Goal of the exercise: Return each line of the data below exactly, omitting any pictures.

Provided material:
::::
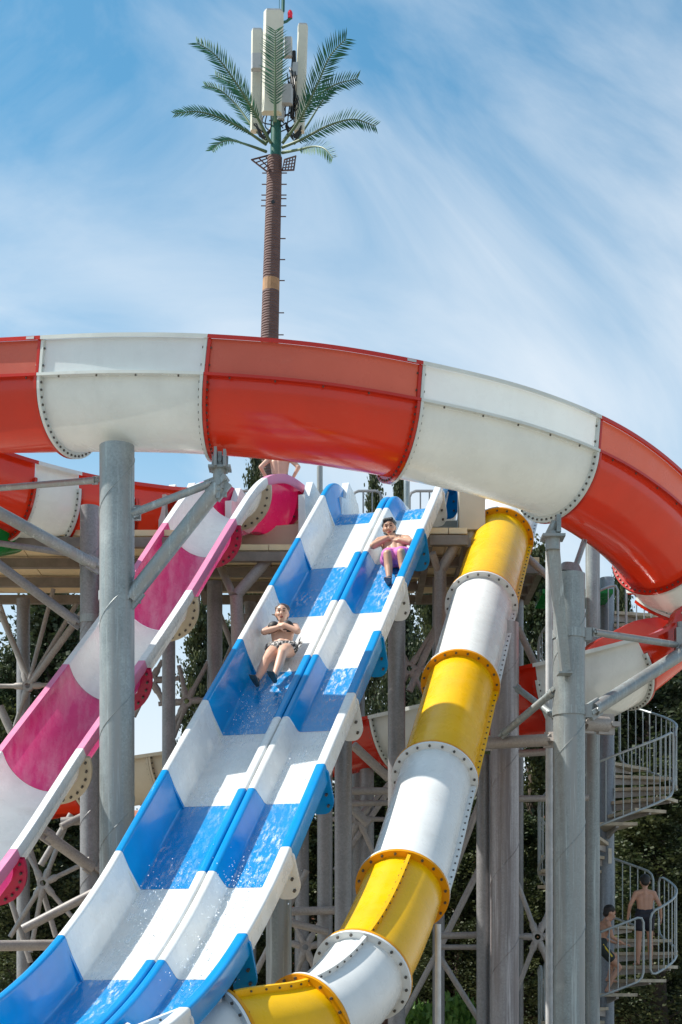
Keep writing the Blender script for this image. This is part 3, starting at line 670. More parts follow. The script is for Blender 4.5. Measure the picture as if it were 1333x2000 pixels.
m = MB(); m.tube([V(P(470,0,23.9)[0],23.9,9.05), V(P(640,0,23.9)[0],23.9,9.1)], .03, 10); part('top_rail', m, M['galv_dark'], tw)
m = MB(); m.box((P(1120,0,22.8)[0], 22.8, 7.30), (1.0, .9, .06)); part('green_mat', m, M['green'], tw, smooth=False)
# green slide start far left
m = MB(); gp = Path([P(20,1046,21.9), P(-40,1056,21.4), P(-130,1070,20.9)]); arc_ = np.linspace(math.pi, 2*math.pi, 17)
sweep(m, gp, [(.5*math.cos(a), .5*math.sin(a)+.25) for a in arc_], 0, gp.L, .15)
solo('flume_start', m, M['green'], gp.p[0], 'green fibreglass trough below the red flume at the left edge', 'water slide')

# ------------------------------------------------------------------ spiral staircase
SX, SY, SRAD = P(1186,0,23.1)[0], 23.1, .98
st = thing('spiral_staircase', (SX, SY, 0), 'steel spiral staircase with pale treads and barred railings', 'staircase')
m = MB(); m.tube([V(SX,SY,0), V(SX,SY,7.68)], .105, 24); part('centre_pole', m, M['galv_blue'], st)
NT, RISE = 12, .2
tm = MB(); w0, w1 = .06, .28
tm.prism([(.09,-w0,0), (SRAD,-w1,0), (SRAD,w1,0), (.09,w0,0)], V(0,0,.045)); tme = tm.mesh('tread', smooth=False); tme.materials.append(M['tread'])
bm2 = MB(); bm2.prism([(.10,-.02,-.10), (SRAD*.98,-.02,-.03), (SRAD*.98,-.02,-.004), (.10,-.02,-.004)], V(0,.04,0)); bme = bm2.mesh('tread_bracket', smooth=False); bme.materials.append(M['brace'])
# angle: measured so that tread at z=1.55 faces front-left; going up it turns front -> right -> back -> left
def sang(z): return R(-106) + (z-1.5)/(NT*RISE)*2*math.pi
nt = int(7.5/RISE)
for k in range(1, nt):
    z = k*RISE; a = sang(z); rot = Matrix.Rotation(a, 4, 'Z')
    tr = inst('tread', tme, st, (SX, SY, z-.045), rot); ROOT[tr] = V(SX, SY, z-.045)
    b = bpy.data.objects.new('tread_bracket', bme); C.objects.link(b); b.parent = tr
def spt(z, r=SRAD+.02): a = sang(z); return V(SX + math.cos(a)*r, SY + math.sin(a)*r, z)
z = .46 - .665
while z < .2: z += .665
while z < 6.9:
    span = .62; railing(st, [spt(z + span*i/10) for i in range(11)], .95, M['rail'], .018, .0085, .13, 'stair_railing'); z += span + .045
m = MB(); m.box((SX+.02, SY-.14, 3.6), (.05, .02, .22)); part('notice_plate', m, M['frame_w'], st, smooth=False)

# ------------------------------------------------------------------ antenna mast dressed as a palm
MY = 45.0
mt = thing('antenna_mast', (P(524,0,MY)[0], MY, 0), 'tall phone mast dressed as a palm tree rising behind the flume', 'mast')
def MP(px, py, dy=0.0): return P(px, py, MY+dy)
bot, top = V(P(522,0,MY)[0], MY, 0), MP(537,308)
axis = lambda py: MP(np.interp(py, [308, 660, 2000], [537, 527, 500]), py)
def mr(py): return np.interp(py, [308, 660, 2000], [14.5, 17.5, 26])/FPX*MY
pys = [2000, 1500, 1000, 660, 569, ]
rows = [axis(y) for y in np.linspace(2040, 570, 14)]; m = MB(); m.tube(rows, [mr(y) for y in np.linspace(2040, 570, 14)], 24); part('trunk', m, M['mast'], mt)
ys_ = np.linspace(570, 546, 4); m = MB(); m.tube([axis(y) for y in ys_], [mr(y)*1.0 for y in ys_], 16); part('band', m, M['mast_band'], mt, smooth=False)
ys_ = np.linspace(546, 308, 8); m = MB(); m.tube([axis(y) for y in ys_], [mr(y) for y in ys_], 24); part('trunk', m, M['mast'], mt)
pg = MB(); pg.tube([V(0,0,0), V(.17,0,0)], .016, 6); pme = pg.mesh('climbing_peg'); pme.materials.append(M['lattice'])
for y in (338,360,381,388,402,423,466,507,548,611,654): inst('climbing_peg', pme, mt, axis(y) + V(mr(y)*.9, 0, 0))
for y in (338,360,381,391,402): inst('climbing_peg', pme, mt, axis(y) - V(mr(y)*.9+.15, 0, 0))
m = MB(); m.tube([axis(402) - V(0, mr(402)*.97, 0), axis(402) - V(0, mr(402)+.015, 0)], .055, 12); part('port_hole', m, M['cable'], mt)
m = MB(); m.tube([MP(539,310), MP(541,150), MP(550,40)], [.16, .12, .06], 16); part('top_pole', m, M['mast_green'], mt)
m = MB(); m.tube([MP(549,45), MP(549,30), MP(553,22), MP(554,-22)], .05, 8); m.tube([MP(550,45), MP(560,42), MP(570,34)], .04, 8); m.tube([MP(546,30),MP(546,-18)], .008, 6); part('lightning_rod', m, M['mast_green'], mt)
m = MB(); m.ball(MP(567,27), .075, 12, 8, sc=(1,1,1.5)); m.tube([MP(567,36), MP(567,32)], .07, 10); part('beacon', m, M['beacon'], mt)
def panel(px0, y0, px1, y1, w, dep, dy, nm='panel_antenna', mat='antenna'):
    a, b = MP(px0, y0, dy), MP(px1, y1, dy); d = unit(b-a); sdv = unit(np.cross(d, V(0,1,0))); fw = np.cross(sdv, d); w = w/FPX*MY; m = MB()
    sec = [(-.5,.35), (-.5,-.2), (-.36,-.5), (.36,-.5), (.5,-.2), (.5,.35)]
    m.prism([a + sdv*w*i - fw*dep*(-j) for i, j in sec], b-a); o = part(nm, m, M[mat], mt, smooth=False)
    if nm == 'panel_antenna':
        e = MB(); e.prism([b + d*.002 + sdv*w*i*.92 + fw*dep*j*.92 for i, j in sec], d*.05); part('antenna_cap', e, M['antenna_grey'], o, smooth=False)
panel(531,222,535,26, 38, .30, -.75); panel(501,258,503,63, 23, .28, .35); panel(585,258,592,53, 20, .26, .15)
panel(502,137,502,108, 22, .25, -.05, 'radio_box', 'antenna_grey'); panel(559,205,560,168, 26, .25, -.2, 'radio_box', 'antenna_grey'); panel(563,112,563,75, 17, .2, .2, 'radio_box', 'antenna_grey'); panel(577,150,578,125, 12, .2, .1, 'radio_box', 'antenna_grey'); panel(549,235,549,205, 14, .2, -.1, 'radio_box', 'antenna_grey')
m = MB()
for _ in range(34):
    x = random.choice((random.uniform(520,535), random.uniform(560,580), random.uniform(565,575))); y0 = random.uniform(120,225); y1 = y0 + random.uniform(25,75)
    pts = [MP(x, y0, random.uniform(-.2,.3)), MP(x+random.uniform(-10,10), (y0+y1)/2+random.uniform(0,14), random.uniform(-.3,.3)), MP(540+random.uniform(-14,22), min(y1, 262), random.uniform(-.2,.3))]
    m.tube([p for p in Path(pts, 6).p], .018, 5)
for cx in (515, 575):
    for k in range(7):
        pts = [MP(cx-16+random.uniform(-4,4), 245+random.uniform(-6,4)), MP(cx-6+k*2, 268+random.uniform(-6,6)), MP(cx+14, 255+random.uniform(-10,4))]; m.tube([p for p in Path(pts, 6).p], .018, 5)
m.tube([MP(575,100,.2), MP(573,160,.2), MP(571,230,.1)], [.05,.10,.06], 8)
part('cables', m, M['cable'], mt, kind='stuff')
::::
Complete answer:
Keep writing the Blender script for this image. This is part 3, starting at line 670. More parts follow. The script is for Blender 4.5. Measure the picture as if it were 1333x2000 pixels.
m = MB(); m.tube([V(P(470,0,23.9)[0],23.9,9.05), V(P(640,0,23.9)[0],23.9,9.1)], .03, 10); part('top_rail', m, M['galv_dark'], tw)
m = MB(); m.box((P(1120,0,22.8)[0], 22.8, 7.30), (1.0, .9, .06)); part('green_mat', m, M['green'], tw, smooth=False)
# green slide start far left
m = MB(); gp = Path([P(20,1046,21.9), P(-40,1056,21.4), P(-130,1070,20.9)]); arc_ = np.linspace(math.pi, 2*math.pi, 17)
sweep(m, gp, [(.5*math.cos(a), .5*math.sin(a)+.25) for a in arc_], 0, gp.L, .15)
solo('flume_start', m, M['green'], gp.p[0], 'green fibreglass trough below the red flume at the left edge', 'water slide')

# ------------------------------------------------------------------ spiral staircase
SX, SY, SRAD = P(1186,0,23.1)[0], 23.1, .98
st = thing('spiral_staircase', (SX, SY, 0), 'steel spiral staircase with pale treads and barred railings', 'staircase')
m = MB(); m.tube([V(SX,SY,0), V(SX,SY,7.68)], .105, 24); part('centre_pole', m, M['galv_blue'], st)
NT, RISE = 12, .2
tm = MB(); w0, w1 = .06, .28
tm.prism([(.09,-w0,0), (SRAD,-w1,0), (SRAD,w1,0), (.09,w0,0)], V(0,0,.045)); tme = tm.mesh('tread', smooth=False); tme.materials.append(M['tread'])
bm2 = MB(); bm2.prism([(.10,-.02,-.10), (SRAD*.98,-.02,-.03), (SRAD*.98,-.02,-.004), (.10,-.02,-.004)], V(0,.04,0)); bme = bm2.mesh('tread_bracket', smooth=False); bme.materials.append(M['brace'])
# angle: measured so that tread at z=1.55 faces front-left; going up it turns front -> right -> back -> left
def sang(z): return R(-106) + (z-1.5)/(NT*RISE)*2*math.pi
nt = int(7.5/RISE)
for k in range(1, nt):
    z = k*RISE; a = sang(z); rot = Matrix.Rotation(a, 4, 'Z')
    tr = inst('tread', tme, st, (SX, SY, z-.045), rot); ROOT[tr] = V(SX, SY, z-.045)
    b = bpy.data.objects.new('tread_bracket', bme); C.objects.link(b); b.parent = tr
def spt(z, r=SRAD+.02): a = sang(z); return V(SX + math.cos(a)*r, SY + math.sin(a)*r, z)
z = .46 - .665
while z < .2: z += .665
while z < 6.9:
    span = .62; railing(st, [spt(z + span*i/10) for i in range(11)], .95, M['rail'], .018, .0085, .13, 'stair_railing'); z += span + .045
m = MB(); m.box((SX+.02, SY-.14, 3.6), (.05, .02, .22)); part('notice_plate', m, M['frame_w'], st, smooth=False)

# ------------------------------------------------------------------ antenna mast dressed as a palm
MY = 45.0
mt = thing('antenna_mast', (P(524,0,MY)[0], MY, 0), 'tall phone mast dressed as a palm tree rising behind the flume', 'mast')
def MP(px, py, dy=0.0): return P(px, py, MY+dy)
bot, top = V(P(522,0,MY)[0], MY, 0), MP(537,308)
axis = lambda py: MP(np.interp(py, [308, 660, 2000], [537, 527, 500]), py)
def mr(py): return np.interp(py, [308, 660, 2000], [14.5, 17.5, 26])/FPX*MY
pys = [2000, 1500, 1000, 660, 569, ]
rows = [axis(y) for y in np.linspace(2040, 570, 14)]; m = MB(); m.tube(rows, [mr(y) for y in np.linspace(2040, 570, 14)], 24); part('trunk', m, M['mast'], mt)
ys_ = np.linspace(570, 546, 4); m = MB(); m.tube([axis(y) for y in ys_], [mr(y)*1.0 for y in ys_], 16); part('band', m, M['mast_band'], mt, smooth=False)
ys_ = np.linspace(546, 308, 8); m = MB(); m.tube([axis(y) for y in ys_], [mr(y) for y in ys_], 24); part('trunk', m, M['mast'], mt)
pg = MB(); pg.tube([V(0,0,0), V(.17,0,0)], .016, 6); pme = pg.mesh('climbing_peg'); pme.materials.append(M['lattice'])
for y in (338,360,381,388,402,423,466,507,548,611,654): inst('climbing_peg', pme, mt, axis(y) + V(mr(y)*.9, 0, 0))
for y in (338,360,381,391,402): inst('climbing_peg', pme, mt, axis(y) - V(mr(y)*.9+.15, 0, 0))
m = MB(); m.tube([axis(402) - V(0, mr(402)*.97, 0), axis(402) - V(0, mr(402)+.015, 0)], .055, 12); part('port_hole', m, M['cable'], mt)
m = MB(); m.tube([MP(539,310), MP(541,150), MP(550,40)], [.16, .12, .06], 16); part('top_pole', m, M['mast_green'], mt)
m = MB(); m.tube([MP(549,45), MP(549,30), MP(553,22), MP(554,-22)], .05, 8); m.tube([MP(550,45), MP(560,42), MP(570,34)], .04, 8); m.tube([MP(546,30),MP(546,-18)], .008, 6); part('lightning_rod', m, M['mast_green'], mt)
m = MB(); m.ball(MP(567,27), .075, 12, 8, sc=(1,1,1.5)); m.tube([MP(567,36), MP(567,32)], .07, 10); part('beacon', m, M['beacon'], mt)
def panel(px0, y0, px1, y1, w, dep, dy, nm='panel_antenna', mat='antenna'):
    a, b = MP(px0, y0, dy), MP(px1, y1, dy); d = unit(b-a); sdv = unit(np.cross(d, V(0,1,0))); fw = np.cross(sdv, d); w = w/FPX*MY; m = MB()
    sec = [(-.5,.35), (-.5,-.2), (-.36,-.5), (.36,-.5), (.5,-.2), (.5,.35)]
    m.prism([a + sdv*w*i - fw*dep*(-j) for i, j in sec], b-a); o = part(nm, m, M[mat], mt, smooth=False)
    if nm == 'panel_antenna':
        e = MB(); e.prism([b + d*.002 + sdv*w*i*.92 + fw*dep*j*.92 for i, j in sec], d*.05); part('antenna_cap', e, M['antenna_grey'], o, smooth=False)
panel(531,222,535,26, 38, .30, -.75); panel(501,258,503,63, 23, .28, .35); panel(585,258,592,53, 20, .26, .15)
panel(502,137,502,108, 22, .25, -.05, 'radio_box', 'antenna_grey'); panel(559,205,560,168, 26, .25, -.2, 'radio_box', 'antenna_grey'); panel(563,112,563,75, 17, .2, .2, 'radio_box', 'antenna_grey'); panel(577,150,578,125, 12, .2, .1, 'radio_box', 'antenna_grey'); panel(549,235,549,205, 14, .2, -.1, 'radio_box', 'antenna_grey')
m = MB()
for _ in range(34):
    x = random.choice((random.uniform(520,535), random.uniform(560,580), random.uniform(565,575))); y0 = random.uniform(120,225); y1 = y0 + random.uniform(25,75)
    pts = [MP(x, y0, random.uniform(-.2,.3)), MP(x+random.uniform(-10,10), (y0+y1)/2+random.uniform(0,14), random.uniform(-.3,.3)), MP(540+random.uniform(-14,22), min(y1, 262), random.uniform(-.2,.3))]
    m.tube([p for p in Path(pts, 6).p], .018, 5)
for cx in (515, 575):
    for k in range(7):
        pts = [MP(cx-16+random.uniform(-4,4), 245+random.uniform(-6,4)), MP(cx-6+k*2, 268+random.uniform(-6,6)), MP(cx+14, 255+random.uniform(-10,4))]; m.tube([p for p in Path(pts, 6).p], .018, 5)
m.tube([MP(575,100,.2), MP(573,160,.2), MP(571,230,.1)], [.05,.10,.06], 8)
part('cables', m, M['cable'], mt, kind='stuff')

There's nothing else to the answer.